Ross Anderson (`Trusted Computing' Frequently Asked Questions). Here is another problem with Thierer's post. Trusted computing is a different creature than DRM. It can be used for DRM, but it has many other uses as well. Thus, the policy arguments for and against trusted computing are distinct from many of the arguments regarding DRM. I wouldn't lump the two together so readily. However, one wonders how TC would get off the ground without the DMCA to back it up.


So, I don't think that these authors on the "anti-DRM" side support Thierer's thesis:

To summarize, it appears that what both sides in the debate over DRM really lament is the prospect of a technological arms race. The producers claim they just can’t keep up with unrestricted P2P and file sharing since they “can’t compete with free.” At the same time, the consumer groups argue they cannot exercise their fair use rights if the producers can use DRM or other tools to “bottle up” and secure their IP.

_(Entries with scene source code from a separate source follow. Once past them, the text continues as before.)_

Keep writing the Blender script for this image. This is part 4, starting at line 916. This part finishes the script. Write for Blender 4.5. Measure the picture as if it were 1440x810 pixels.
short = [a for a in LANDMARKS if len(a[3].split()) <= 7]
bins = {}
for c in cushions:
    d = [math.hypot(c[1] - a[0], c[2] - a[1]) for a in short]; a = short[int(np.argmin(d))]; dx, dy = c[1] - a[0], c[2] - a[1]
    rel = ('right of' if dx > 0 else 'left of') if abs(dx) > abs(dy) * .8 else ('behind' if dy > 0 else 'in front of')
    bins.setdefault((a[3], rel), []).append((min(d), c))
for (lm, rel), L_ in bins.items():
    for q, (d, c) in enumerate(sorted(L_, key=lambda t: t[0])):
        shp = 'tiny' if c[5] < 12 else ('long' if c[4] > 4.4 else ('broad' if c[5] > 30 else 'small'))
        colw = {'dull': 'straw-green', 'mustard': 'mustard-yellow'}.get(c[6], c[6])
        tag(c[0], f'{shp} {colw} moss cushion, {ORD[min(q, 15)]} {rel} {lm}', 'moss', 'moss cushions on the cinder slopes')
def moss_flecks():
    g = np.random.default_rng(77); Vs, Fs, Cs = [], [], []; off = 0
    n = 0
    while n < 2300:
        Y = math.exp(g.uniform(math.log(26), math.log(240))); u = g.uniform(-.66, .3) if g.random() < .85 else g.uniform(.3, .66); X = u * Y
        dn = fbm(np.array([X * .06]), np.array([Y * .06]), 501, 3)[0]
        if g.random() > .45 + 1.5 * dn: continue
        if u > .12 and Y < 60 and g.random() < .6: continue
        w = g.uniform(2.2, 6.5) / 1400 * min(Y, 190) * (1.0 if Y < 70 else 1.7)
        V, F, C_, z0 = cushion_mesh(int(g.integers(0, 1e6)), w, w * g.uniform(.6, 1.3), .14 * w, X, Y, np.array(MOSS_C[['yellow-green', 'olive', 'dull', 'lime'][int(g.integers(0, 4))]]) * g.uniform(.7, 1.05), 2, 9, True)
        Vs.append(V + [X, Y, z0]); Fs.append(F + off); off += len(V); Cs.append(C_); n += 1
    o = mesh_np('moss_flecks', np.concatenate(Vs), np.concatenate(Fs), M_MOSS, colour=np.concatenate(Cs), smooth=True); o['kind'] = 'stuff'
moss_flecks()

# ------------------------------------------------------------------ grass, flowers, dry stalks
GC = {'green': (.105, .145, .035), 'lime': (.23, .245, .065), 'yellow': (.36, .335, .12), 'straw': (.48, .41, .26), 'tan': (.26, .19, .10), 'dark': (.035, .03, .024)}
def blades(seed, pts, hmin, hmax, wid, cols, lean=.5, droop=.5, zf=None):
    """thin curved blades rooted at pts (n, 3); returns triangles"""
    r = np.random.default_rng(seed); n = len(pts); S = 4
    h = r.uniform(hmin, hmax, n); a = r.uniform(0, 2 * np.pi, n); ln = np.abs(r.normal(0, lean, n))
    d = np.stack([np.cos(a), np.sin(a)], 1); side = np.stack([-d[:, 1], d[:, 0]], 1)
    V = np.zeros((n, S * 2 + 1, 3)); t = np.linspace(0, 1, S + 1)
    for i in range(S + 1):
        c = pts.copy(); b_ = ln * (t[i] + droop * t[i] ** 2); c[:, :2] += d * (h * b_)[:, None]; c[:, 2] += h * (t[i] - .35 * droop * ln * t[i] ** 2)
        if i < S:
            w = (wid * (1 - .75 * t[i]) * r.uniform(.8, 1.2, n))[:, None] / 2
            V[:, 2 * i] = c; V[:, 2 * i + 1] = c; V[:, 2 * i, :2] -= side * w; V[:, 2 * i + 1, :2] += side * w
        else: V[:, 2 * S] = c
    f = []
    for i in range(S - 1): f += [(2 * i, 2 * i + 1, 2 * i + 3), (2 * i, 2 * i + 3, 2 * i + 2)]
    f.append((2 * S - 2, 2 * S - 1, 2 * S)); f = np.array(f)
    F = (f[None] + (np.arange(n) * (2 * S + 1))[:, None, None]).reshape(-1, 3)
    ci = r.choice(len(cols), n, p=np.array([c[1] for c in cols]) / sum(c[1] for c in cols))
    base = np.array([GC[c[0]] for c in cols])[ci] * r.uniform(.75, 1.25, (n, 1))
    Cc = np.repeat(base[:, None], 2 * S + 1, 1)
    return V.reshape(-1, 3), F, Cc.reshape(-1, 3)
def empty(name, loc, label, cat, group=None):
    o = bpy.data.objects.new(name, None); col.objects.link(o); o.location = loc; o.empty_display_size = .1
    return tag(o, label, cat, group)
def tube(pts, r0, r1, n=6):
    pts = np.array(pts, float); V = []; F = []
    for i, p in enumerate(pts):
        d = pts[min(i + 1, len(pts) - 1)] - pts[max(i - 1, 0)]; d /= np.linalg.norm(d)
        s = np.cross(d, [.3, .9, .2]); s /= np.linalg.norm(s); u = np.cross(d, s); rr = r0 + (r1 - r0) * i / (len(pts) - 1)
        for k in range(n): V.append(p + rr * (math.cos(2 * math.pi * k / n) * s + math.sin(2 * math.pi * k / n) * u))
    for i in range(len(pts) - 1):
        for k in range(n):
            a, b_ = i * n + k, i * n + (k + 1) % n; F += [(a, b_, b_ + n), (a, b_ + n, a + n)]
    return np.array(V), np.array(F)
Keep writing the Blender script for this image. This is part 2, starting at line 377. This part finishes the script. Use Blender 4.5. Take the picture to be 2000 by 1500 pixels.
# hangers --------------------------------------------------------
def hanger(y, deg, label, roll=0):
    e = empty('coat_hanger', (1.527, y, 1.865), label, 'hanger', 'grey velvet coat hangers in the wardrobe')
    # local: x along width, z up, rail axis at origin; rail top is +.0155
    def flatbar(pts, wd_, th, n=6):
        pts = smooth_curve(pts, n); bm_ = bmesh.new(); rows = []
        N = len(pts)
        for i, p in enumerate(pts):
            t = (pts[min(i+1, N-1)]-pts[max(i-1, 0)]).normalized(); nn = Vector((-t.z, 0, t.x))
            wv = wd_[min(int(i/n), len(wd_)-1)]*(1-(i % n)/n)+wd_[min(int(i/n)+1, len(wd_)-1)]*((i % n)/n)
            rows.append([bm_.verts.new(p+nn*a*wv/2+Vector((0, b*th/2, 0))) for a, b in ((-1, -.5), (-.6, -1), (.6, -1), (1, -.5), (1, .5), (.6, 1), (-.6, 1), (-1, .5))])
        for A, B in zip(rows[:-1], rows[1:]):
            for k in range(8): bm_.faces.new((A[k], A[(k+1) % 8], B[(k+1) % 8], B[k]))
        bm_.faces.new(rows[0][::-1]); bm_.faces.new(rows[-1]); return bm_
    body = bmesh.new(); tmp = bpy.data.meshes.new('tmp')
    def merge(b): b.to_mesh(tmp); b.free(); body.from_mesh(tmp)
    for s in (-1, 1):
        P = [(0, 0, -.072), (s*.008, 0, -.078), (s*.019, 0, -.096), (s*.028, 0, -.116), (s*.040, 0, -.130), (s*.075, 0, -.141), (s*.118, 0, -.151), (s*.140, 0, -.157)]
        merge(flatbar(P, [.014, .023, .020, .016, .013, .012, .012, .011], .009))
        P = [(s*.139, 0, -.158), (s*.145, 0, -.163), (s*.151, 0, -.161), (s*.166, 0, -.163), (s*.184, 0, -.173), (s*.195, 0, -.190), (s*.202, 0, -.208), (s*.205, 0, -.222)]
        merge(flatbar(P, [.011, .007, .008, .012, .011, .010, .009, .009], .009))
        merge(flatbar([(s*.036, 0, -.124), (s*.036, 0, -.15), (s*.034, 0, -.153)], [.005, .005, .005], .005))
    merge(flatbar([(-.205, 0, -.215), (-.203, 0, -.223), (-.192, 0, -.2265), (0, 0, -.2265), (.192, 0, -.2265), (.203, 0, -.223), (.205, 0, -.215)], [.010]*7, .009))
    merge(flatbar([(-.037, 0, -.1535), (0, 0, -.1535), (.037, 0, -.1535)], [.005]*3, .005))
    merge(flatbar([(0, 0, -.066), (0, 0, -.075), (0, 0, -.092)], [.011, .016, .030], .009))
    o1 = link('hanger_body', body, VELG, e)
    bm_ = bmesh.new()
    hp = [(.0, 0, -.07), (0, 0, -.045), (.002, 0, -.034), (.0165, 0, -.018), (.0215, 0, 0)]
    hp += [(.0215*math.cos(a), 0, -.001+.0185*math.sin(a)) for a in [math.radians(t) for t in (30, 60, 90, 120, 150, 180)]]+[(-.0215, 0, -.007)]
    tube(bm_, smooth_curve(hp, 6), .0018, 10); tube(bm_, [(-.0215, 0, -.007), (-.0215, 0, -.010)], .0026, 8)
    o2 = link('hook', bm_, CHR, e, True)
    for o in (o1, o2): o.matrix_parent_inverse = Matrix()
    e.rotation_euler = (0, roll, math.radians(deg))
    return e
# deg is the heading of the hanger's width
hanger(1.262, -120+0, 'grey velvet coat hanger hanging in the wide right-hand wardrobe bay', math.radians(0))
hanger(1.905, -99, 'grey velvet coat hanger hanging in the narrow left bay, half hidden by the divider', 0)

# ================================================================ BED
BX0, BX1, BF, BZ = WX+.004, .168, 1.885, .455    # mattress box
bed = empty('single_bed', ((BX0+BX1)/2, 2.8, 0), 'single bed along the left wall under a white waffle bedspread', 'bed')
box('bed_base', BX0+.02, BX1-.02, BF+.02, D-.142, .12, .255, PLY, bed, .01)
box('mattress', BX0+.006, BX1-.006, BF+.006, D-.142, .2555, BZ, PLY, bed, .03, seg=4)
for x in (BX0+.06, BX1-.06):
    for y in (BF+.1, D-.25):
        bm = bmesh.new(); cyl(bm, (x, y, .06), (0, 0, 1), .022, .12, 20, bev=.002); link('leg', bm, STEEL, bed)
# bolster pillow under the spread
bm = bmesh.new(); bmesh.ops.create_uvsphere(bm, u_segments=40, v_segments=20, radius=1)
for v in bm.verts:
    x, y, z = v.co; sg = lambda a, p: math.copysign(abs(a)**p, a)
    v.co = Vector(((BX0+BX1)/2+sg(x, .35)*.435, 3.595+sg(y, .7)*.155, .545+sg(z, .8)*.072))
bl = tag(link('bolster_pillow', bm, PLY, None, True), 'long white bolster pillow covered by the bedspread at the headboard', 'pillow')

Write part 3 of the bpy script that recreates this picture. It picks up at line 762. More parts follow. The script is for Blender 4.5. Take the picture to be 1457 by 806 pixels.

While some of those on the "anti-DRM" side might lament the costs of DRM, they aren't arguing that the government should make it illegal. Indeed, I think most of them would agree with Thierer's conclusion:
In summary, therefore, I guess my argument can be stated as follows: Let the Technological Arms Race Continue! Don’t tie the hands of firms who want to develop innovative methods of self-policing or self-protecting their IP. An unrestricted market in DRM technologies and business methods is a good thing. At the same time, let’s not call in government every time some one out there cracks one of these systems or does an end-run around a given technology or business model. I don’t really have any idea if DRM and TC will work or not, but I’m very interested in sitting back and watching this battle unfold. Again, I just don’t want government to tilt the balance one direction or the other.
Indeed. I'm really not sure there is as much disagreement with the "anti-DRM" side as Thierer claims.